We pretend we don’t know, pretend we don’t understand. Sorry, I’m being unfair: Actually, we honestly don’t know, don’t understand. Because our media tells us that we give aid and that we comply with international law. And laws are just aren’t they? Law is the English word for the Latin “juris”, which is closely related to the English word “justice.

With good reason we accuse our politicians of making false promises during election campaigns, of betraying their voters. We ask: Is this Democracy? Voting for Tom, Dick or Harry so that he (or she) can have a four-year field day? Many of us in the “Western block”are angered by the steady deterioration of our living conditions. Many of us actually freeze in our homes during winter and/or die of overheating in summer for lack of air conditioning.
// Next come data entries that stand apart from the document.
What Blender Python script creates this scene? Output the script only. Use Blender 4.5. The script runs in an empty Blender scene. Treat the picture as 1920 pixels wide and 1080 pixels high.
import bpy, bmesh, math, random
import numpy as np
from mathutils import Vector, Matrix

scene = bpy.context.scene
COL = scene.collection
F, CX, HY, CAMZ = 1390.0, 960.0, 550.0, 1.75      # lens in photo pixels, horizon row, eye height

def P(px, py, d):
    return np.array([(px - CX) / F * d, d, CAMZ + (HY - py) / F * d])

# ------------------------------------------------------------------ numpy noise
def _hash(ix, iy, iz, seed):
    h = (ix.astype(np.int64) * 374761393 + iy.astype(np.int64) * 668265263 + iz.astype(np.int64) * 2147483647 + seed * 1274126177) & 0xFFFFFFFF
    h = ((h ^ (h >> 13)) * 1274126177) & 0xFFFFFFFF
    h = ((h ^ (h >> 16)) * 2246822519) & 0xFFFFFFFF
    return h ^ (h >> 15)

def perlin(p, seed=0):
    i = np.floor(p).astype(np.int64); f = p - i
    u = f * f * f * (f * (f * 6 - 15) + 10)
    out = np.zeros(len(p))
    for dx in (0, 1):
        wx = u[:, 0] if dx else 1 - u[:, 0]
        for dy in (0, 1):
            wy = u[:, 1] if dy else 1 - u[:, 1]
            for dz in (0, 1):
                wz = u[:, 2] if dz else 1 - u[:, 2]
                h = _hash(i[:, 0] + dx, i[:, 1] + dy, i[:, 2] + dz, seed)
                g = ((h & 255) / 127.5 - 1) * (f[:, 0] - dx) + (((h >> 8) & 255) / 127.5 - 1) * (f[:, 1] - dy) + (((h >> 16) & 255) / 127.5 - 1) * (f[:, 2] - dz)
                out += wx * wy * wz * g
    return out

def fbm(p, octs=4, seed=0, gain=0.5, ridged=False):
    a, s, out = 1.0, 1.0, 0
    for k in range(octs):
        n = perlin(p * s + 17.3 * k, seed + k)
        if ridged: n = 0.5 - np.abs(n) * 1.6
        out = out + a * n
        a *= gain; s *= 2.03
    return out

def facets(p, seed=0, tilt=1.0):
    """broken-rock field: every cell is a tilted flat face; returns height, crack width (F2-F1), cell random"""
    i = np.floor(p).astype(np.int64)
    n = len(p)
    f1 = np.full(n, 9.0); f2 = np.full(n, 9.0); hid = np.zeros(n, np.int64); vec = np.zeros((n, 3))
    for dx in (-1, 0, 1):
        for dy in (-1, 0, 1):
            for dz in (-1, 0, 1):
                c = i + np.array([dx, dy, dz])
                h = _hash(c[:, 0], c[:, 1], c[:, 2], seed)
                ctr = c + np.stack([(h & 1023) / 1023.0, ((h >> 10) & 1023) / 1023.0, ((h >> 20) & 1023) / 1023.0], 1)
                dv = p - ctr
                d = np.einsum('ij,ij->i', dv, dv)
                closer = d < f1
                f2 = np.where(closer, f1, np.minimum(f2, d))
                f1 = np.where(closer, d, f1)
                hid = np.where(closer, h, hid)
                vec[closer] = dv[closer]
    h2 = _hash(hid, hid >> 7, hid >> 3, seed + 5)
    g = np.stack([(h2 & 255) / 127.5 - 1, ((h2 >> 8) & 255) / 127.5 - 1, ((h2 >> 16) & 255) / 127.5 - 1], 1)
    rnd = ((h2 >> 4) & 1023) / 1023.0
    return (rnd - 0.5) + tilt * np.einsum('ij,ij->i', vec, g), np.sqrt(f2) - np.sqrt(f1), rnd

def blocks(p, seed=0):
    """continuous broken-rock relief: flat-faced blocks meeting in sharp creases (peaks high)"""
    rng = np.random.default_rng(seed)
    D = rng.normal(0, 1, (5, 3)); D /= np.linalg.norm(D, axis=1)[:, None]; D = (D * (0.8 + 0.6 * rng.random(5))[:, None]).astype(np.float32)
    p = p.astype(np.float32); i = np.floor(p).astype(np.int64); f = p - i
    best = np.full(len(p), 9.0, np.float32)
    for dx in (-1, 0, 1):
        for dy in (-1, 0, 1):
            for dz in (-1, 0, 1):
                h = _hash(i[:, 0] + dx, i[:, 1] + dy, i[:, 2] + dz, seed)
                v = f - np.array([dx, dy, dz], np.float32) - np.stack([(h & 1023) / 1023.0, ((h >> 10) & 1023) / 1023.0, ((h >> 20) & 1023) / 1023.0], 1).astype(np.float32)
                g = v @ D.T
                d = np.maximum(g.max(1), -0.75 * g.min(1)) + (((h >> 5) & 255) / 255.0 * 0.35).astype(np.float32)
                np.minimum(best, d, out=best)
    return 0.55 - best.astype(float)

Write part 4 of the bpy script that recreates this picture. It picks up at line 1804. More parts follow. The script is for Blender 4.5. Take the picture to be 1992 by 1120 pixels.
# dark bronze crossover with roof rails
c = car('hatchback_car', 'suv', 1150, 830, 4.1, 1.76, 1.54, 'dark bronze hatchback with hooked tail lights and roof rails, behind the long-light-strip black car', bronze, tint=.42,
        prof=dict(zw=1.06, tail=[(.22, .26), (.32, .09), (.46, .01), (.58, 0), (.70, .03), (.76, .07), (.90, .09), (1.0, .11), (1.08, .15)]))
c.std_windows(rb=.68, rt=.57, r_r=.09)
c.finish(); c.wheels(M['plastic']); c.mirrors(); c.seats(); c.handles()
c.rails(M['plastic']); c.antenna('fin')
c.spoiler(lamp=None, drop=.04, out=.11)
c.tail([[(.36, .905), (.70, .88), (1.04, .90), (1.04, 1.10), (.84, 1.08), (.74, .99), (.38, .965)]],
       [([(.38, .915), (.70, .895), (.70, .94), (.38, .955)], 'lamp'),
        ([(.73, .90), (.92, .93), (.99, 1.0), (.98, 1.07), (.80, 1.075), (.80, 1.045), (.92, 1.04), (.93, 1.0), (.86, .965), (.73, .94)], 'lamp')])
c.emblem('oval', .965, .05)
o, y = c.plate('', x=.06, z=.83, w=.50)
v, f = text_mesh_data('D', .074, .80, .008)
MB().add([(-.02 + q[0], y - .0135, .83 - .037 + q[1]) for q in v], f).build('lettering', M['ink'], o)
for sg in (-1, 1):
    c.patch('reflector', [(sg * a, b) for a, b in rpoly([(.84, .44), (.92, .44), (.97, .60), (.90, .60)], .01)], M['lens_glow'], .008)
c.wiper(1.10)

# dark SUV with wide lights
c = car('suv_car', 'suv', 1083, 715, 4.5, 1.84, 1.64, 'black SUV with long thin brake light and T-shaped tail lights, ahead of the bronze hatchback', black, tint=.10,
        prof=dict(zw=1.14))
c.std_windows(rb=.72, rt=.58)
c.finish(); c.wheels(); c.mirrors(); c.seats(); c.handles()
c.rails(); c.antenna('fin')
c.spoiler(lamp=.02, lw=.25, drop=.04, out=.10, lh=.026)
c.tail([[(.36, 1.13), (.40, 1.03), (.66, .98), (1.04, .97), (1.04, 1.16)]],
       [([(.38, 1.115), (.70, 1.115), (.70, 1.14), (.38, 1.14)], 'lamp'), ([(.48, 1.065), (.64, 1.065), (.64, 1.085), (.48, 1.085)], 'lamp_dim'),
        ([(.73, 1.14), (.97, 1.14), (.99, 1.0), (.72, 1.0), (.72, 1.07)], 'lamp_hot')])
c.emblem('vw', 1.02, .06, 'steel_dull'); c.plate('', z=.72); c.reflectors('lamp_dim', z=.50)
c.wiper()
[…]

But we cannot feel the hunger of the global south and our media does not tell us that the global south pays our financial oligarchs infinitely much more (thanks to compound interest) than it ever received in the shape of aid + loans.
Even AI services recognise this:

Q: How much have the African countries paid servicing debt over the past 10 years?

AI: Debt‑service has more than doubled compared with the early‑2010s level. ….

African nations have paid on the order of one trillion US dollars in external debt‑service over the past ten years, with the annual burden accelerating sharply and now exceeding $150 bn per year. This scale underscores why debt‑sustainability reforms and concessional financing remain central policy priorities for the continent.

Alas, debt‑sustainability reforms have been on the African agenda since day 1 . All our talk about “equality”, “liberalism” and “justice” is window dressing. What is real is something else, something rather ugly. I’ll leave that for another day.